--- Start ---
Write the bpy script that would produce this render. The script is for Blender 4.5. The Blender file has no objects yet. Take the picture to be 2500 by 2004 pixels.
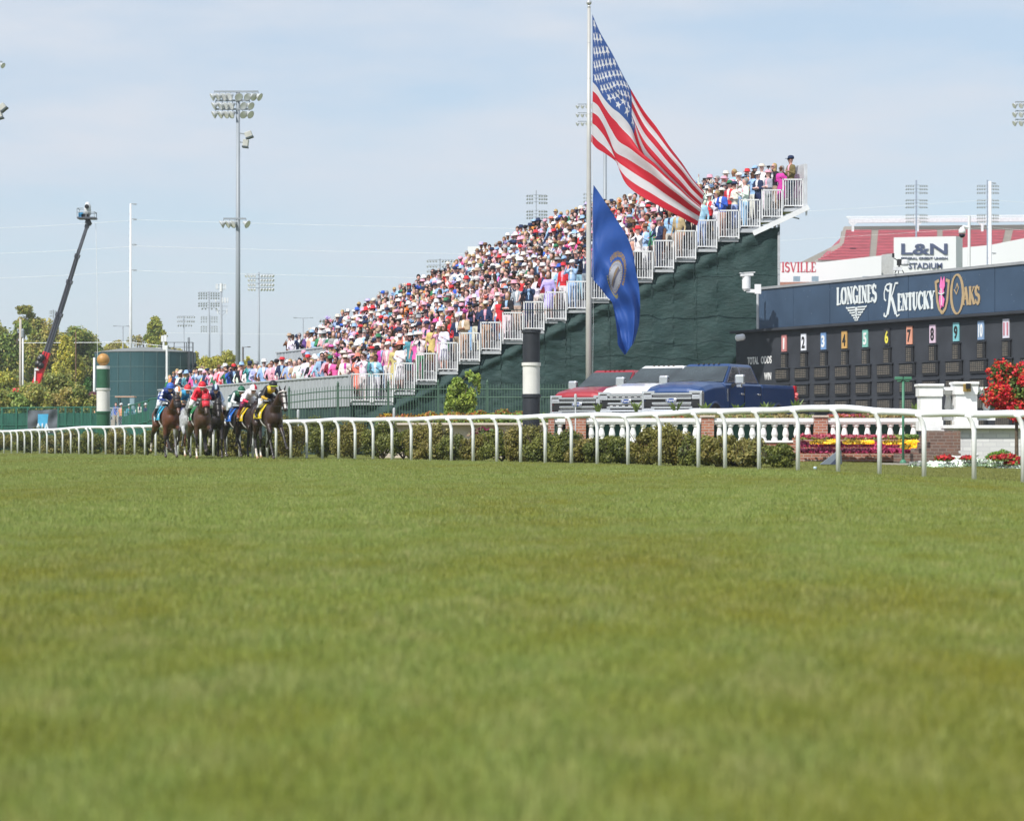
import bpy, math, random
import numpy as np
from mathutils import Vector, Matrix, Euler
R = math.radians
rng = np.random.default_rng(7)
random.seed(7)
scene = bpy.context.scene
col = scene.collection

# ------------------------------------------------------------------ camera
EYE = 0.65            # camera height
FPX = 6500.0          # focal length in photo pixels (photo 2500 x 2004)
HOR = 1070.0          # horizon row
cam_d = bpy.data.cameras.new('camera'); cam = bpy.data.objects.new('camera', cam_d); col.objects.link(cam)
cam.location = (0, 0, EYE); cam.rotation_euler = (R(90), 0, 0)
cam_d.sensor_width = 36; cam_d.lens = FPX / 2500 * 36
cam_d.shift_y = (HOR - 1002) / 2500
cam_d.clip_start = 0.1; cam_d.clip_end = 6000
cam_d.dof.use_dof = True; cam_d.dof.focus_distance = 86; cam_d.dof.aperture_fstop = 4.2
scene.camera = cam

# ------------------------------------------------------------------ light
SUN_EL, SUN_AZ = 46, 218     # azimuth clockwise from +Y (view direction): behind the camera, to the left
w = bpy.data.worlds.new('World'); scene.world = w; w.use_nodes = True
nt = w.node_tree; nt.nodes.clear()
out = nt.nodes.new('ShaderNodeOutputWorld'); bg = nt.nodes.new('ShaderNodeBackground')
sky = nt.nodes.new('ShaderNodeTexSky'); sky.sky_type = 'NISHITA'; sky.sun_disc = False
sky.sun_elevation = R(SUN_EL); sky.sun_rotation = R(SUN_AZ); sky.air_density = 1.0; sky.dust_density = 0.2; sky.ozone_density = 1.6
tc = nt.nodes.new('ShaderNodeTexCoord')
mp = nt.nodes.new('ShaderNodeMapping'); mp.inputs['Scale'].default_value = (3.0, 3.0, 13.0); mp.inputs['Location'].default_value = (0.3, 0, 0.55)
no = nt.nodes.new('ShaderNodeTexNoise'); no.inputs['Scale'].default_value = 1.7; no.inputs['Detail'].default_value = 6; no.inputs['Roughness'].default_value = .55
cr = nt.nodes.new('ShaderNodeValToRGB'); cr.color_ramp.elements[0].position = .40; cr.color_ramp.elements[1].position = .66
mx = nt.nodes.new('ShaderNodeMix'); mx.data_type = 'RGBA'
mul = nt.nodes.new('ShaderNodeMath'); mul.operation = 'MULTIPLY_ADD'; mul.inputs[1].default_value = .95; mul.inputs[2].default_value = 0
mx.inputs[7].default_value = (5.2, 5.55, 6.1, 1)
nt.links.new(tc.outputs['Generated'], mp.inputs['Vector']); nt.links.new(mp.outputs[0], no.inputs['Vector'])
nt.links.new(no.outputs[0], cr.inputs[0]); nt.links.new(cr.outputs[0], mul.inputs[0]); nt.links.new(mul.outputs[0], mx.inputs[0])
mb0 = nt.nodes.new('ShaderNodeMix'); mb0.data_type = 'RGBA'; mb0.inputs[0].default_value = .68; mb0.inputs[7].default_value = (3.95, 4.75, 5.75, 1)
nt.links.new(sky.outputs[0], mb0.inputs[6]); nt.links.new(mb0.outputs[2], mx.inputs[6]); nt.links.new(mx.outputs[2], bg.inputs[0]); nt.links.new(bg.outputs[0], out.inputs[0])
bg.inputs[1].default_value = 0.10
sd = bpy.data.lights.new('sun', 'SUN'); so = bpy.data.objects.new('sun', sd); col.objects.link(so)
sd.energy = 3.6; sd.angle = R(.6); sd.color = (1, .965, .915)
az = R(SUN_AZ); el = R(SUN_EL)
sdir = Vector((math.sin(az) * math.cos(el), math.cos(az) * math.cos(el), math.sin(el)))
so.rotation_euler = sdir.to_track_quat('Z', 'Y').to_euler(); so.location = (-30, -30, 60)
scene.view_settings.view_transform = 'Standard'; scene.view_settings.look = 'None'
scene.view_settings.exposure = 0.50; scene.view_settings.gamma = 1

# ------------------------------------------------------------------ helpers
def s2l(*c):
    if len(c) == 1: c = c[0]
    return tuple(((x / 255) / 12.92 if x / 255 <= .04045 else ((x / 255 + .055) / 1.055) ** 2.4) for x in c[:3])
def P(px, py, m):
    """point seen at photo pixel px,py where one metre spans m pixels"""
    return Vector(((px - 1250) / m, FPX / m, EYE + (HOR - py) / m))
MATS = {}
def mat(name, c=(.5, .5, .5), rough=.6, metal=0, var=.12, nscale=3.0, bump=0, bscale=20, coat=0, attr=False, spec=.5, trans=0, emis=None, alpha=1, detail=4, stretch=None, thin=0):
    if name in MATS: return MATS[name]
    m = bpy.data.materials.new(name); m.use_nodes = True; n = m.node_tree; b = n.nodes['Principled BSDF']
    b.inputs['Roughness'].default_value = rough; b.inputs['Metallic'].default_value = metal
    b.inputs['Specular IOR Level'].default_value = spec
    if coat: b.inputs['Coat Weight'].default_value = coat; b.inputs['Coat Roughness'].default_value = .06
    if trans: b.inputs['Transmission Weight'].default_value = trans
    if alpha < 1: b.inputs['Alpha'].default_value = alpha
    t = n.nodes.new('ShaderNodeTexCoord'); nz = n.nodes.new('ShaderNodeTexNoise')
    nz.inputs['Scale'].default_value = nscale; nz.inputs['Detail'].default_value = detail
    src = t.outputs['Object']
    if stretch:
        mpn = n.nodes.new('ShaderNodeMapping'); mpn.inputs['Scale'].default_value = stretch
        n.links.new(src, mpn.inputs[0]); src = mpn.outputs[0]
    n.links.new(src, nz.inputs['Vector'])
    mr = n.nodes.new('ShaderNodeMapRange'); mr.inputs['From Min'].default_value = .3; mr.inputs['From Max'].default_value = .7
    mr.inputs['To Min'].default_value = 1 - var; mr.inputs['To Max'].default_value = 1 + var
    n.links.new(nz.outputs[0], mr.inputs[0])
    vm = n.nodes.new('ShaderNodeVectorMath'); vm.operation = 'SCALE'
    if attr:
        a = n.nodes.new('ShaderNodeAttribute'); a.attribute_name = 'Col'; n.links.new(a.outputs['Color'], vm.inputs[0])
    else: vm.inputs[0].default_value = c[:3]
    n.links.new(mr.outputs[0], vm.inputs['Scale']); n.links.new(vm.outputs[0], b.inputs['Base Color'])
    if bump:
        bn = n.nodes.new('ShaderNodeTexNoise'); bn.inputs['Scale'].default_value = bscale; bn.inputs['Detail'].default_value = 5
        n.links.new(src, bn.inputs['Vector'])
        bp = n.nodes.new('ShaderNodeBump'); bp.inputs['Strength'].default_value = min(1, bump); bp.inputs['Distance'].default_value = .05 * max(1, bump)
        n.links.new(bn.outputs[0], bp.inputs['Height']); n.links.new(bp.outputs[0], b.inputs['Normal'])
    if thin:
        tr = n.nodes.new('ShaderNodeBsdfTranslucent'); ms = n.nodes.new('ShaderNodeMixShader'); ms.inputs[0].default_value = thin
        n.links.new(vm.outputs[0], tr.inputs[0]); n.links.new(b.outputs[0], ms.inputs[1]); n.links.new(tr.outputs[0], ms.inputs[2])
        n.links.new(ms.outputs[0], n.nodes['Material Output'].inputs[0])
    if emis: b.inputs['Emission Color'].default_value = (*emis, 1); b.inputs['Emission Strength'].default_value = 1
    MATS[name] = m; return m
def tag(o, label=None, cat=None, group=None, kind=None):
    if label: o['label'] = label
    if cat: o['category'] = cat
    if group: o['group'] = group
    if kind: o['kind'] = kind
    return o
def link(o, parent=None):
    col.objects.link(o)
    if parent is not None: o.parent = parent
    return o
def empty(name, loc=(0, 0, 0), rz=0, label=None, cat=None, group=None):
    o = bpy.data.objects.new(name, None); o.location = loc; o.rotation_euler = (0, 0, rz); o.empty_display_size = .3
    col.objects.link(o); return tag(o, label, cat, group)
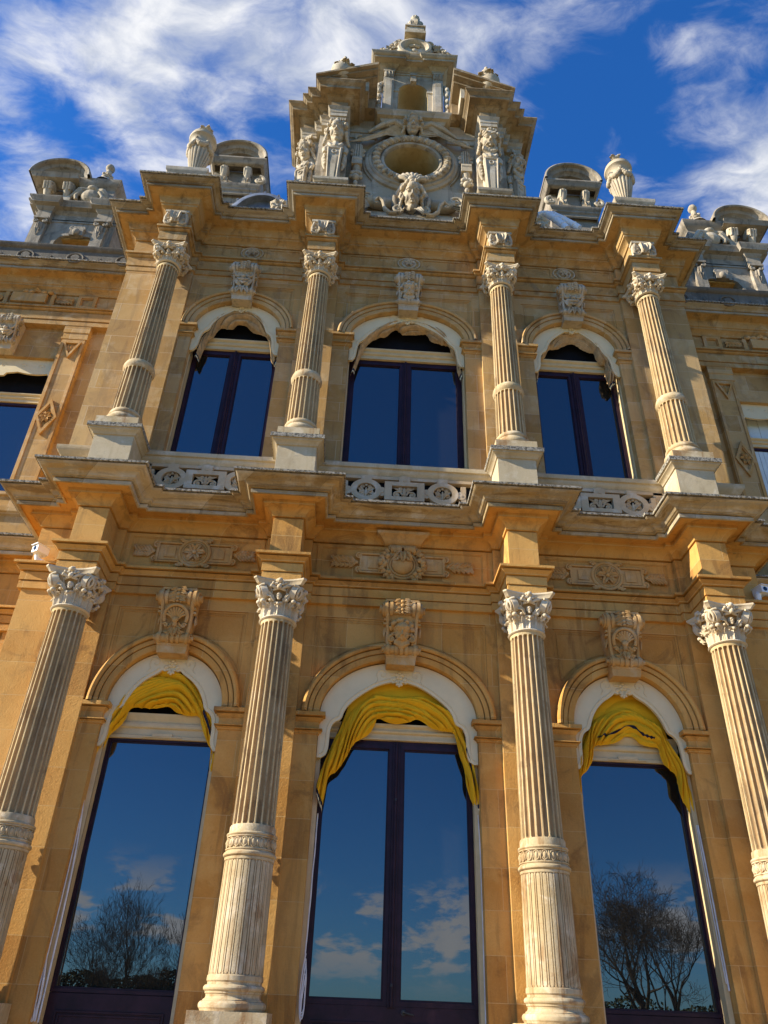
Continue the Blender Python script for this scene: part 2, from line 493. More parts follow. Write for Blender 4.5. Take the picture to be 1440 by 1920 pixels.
--- End ---
## EXERCISE DETAILS:
Copy each line from the data above that includes "Blender".

## THE REPLY:
Write the bpy script that would produce this render. The script is for Blender 4.5. The Blender file has no objects yet. Take the picture to be 2500 by 2004 pixels.
Continue the Blender Python script for this scene: part 2, from line 493. More parts follow. Write for Blender 4.5. Take the picture to be 1440 by 1920 pixels.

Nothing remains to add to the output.